Steve O says that Andrea’s lookin for ya Todd

Christopher said...

“…the fact that kids are increasingly a bunch of little savages in need of rules and structure should not be dismissed.”

I’ll agree with “bunch of little savages” but not “increasingly.” It’s pretty clear that the opposite is true. Headlines about school shootings and the occasional psycho cheerleader story on Drudge notwithstanding (and remember, EVERYTHING seems to be recorded on someone’s cell phone video and posted on Youtube these days), the rates of essentially all types of violence in schools have plummeted in the last 20 years. The basic stuff of recess from back in the day would get kids suspended or expelled these days. When my wife was nine she got a Swiss Army knife for Christmas and brought it to school (openly, on a belt holster) every day for a long time after that. Do that today and you get expelled and given a “special test” as the old Steve Martin bit said.
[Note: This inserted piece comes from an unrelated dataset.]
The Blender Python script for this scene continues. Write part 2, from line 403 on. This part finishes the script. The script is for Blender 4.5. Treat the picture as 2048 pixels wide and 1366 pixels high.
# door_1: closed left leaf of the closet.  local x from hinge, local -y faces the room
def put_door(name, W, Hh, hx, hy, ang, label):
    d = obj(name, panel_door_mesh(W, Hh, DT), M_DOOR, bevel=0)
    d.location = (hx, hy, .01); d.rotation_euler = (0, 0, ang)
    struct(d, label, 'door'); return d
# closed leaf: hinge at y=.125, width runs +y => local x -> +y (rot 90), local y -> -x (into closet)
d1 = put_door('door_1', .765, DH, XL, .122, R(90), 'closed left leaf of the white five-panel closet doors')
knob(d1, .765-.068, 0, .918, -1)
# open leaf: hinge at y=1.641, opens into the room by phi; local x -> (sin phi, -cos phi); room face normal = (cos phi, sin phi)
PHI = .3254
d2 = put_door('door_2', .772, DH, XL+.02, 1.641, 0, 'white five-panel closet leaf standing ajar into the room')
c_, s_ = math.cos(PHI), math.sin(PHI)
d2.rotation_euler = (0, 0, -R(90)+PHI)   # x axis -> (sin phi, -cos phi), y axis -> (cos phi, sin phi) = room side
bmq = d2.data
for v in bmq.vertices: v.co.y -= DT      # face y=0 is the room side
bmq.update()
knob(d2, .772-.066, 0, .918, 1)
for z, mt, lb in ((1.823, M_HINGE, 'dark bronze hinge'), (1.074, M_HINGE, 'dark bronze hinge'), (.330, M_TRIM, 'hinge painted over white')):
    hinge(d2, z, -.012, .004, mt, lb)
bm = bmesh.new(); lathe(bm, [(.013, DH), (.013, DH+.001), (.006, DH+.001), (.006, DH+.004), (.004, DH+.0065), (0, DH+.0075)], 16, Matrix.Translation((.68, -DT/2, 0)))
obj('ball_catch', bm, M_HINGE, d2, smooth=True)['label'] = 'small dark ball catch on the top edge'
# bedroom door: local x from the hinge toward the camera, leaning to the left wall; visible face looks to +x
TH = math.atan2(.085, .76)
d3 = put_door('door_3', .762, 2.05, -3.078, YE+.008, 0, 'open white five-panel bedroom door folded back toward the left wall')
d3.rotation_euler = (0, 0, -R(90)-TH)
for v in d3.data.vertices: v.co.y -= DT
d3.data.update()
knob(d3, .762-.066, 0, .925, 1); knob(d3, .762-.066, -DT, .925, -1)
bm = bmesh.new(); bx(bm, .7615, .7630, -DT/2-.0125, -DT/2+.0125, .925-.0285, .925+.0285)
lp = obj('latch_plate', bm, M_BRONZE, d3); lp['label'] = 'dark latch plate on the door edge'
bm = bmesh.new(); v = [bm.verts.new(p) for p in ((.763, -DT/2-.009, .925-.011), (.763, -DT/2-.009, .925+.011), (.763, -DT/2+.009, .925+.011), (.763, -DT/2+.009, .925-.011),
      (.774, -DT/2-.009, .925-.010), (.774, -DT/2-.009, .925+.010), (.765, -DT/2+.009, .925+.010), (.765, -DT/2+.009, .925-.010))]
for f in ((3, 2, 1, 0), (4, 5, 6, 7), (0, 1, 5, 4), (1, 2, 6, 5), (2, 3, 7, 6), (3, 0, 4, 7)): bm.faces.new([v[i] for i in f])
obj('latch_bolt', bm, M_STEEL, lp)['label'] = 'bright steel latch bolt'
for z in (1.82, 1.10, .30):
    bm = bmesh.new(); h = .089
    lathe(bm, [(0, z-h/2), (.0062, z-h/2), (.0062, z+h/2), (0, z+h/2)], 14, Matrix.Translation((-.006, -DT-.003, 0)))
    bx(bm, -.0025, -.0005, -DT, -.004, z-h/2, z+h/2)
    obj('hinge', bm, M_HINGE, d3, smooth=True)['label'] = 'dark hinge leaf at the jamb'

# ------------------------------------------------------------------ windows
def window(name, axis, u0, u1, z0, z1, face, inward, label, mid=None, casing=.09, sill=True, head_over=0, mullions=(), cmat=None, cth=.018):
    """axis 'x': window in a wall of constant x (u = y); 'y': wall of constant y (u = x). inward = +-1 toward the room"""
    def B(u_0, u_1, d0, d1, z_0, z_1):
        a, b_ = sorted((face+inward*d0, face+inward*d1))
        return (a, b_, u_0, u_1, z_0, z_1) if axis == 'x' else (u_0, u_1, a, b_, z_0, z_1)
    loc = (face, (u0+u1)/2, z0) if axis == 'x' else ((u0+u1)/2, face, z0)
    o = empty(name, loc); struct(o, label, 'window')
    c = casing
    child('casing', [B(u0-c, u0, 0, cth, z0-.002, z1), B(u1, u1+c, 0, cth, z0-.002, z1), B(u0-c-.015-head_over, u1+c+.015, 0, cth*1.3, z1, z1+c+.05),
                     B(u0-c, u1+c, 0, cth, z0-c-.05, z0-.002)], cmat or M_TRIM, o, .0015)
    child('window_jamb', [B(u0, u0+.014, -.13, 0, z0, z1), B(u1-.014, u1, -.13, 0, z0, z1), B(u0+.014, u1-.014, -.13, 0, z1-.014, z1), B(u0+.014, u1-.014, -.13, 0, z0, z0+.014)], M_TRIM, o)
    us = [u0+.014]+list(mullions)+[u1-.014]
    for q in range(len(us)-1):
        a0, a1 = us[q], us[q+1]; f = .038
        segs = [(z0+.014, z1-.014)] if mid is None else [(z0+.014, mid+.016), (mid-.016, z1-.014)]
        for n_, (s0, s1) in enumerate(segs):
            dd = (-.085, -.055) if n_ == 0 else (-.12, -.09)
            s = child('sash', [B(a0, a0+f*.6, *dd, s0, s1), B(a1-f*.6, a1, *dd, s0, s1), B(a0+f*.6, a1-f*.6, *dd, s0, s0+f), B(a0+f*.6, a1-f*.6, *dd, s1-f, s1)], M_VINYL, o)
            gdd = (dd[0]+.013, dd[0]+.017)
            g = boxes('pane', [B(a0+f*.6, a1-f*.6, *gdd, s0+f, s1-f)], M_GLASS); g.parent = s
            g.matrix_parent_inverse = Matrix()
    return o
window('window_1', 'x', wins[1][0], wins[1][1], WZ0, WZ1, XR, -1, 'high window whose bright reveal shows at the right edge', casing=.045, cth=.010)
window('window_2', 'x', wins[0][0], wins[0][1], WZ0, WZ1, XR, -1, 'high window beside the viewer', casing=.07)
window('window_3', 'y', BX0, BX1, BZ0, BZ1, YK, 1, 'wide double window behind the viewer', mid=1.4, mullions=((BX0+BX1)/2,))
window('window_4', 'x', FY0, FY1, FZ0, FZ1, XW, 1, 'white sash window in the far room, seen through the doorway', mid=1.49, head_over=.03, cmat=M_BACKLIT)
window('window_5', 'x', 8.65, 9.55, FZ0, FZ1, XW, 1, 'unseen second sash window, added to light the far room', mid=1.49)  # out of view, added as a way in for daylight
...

Kids, like American society in general, are far less violent than they were in the past. And if anything, there’s an *excess* of rules and structure in kids lives today that can get in the way of constructive problem solving, understanding consequences, etc.

Todd Seavey said...

Actually, when I wrote that I feared I didn’t really have space to go into yet another layer of the problem, which is that the increased rules may cause a decreased ability to behave well when not in the structured environment — as with regulation generally, I think you’ll find more and more specific acts forbidden while a general tone of indiscipline and irresponsibility also grows (it certainly wasn’t the case in the past that it was nigh-impossible to expel chronically-low-level-violent students, for instance, yet I hear public school teachers complain about that problem all the time now, even while they can easily expel people for hyper-specific, in-the-rule-book infractions like bringing a toy gun to class).

dave said...

I’ve been reading your blog for a little while, and I’ve never been swayed by your anti-government rhetoric, because you mix it in (as most people do) with a bit of anti-government, except when I like it, rhetoric. Pro-corporate and free-markets are not the same by any stretch of the word.

“Being raped in Iraq by Halliburton.” Why not harp on the fact that Halliburton was in every way shape and form enabled for (accurate or inaccurate) better or worse, by the government? Finding common ground isn’t the same as being moderate or compromising. It’s finding a starting point at a place of less resistance.

I just reread about 100 pages in Atlas Shrugged. There is one example of government malfeasance, and about a dozen examples of self imposed corporate anti-market problems. Adding it together, it would seem that the government helping corporations would be the biggest sin of all. (at least in the first 100 pages, she doesn’t attack people for wanting subsidized services for their relatives with alzheimers, but then, there are about a million pages left, so who knows)

I agree with your point on schools, too. A few years ago, this older guy told stories about being a 10 year old running all over brooklyn throughout the day, and the thought crossed my mind that he was probably infinitely prepared to deal with danger than someone who had never encountered a less than 100% supportive adult.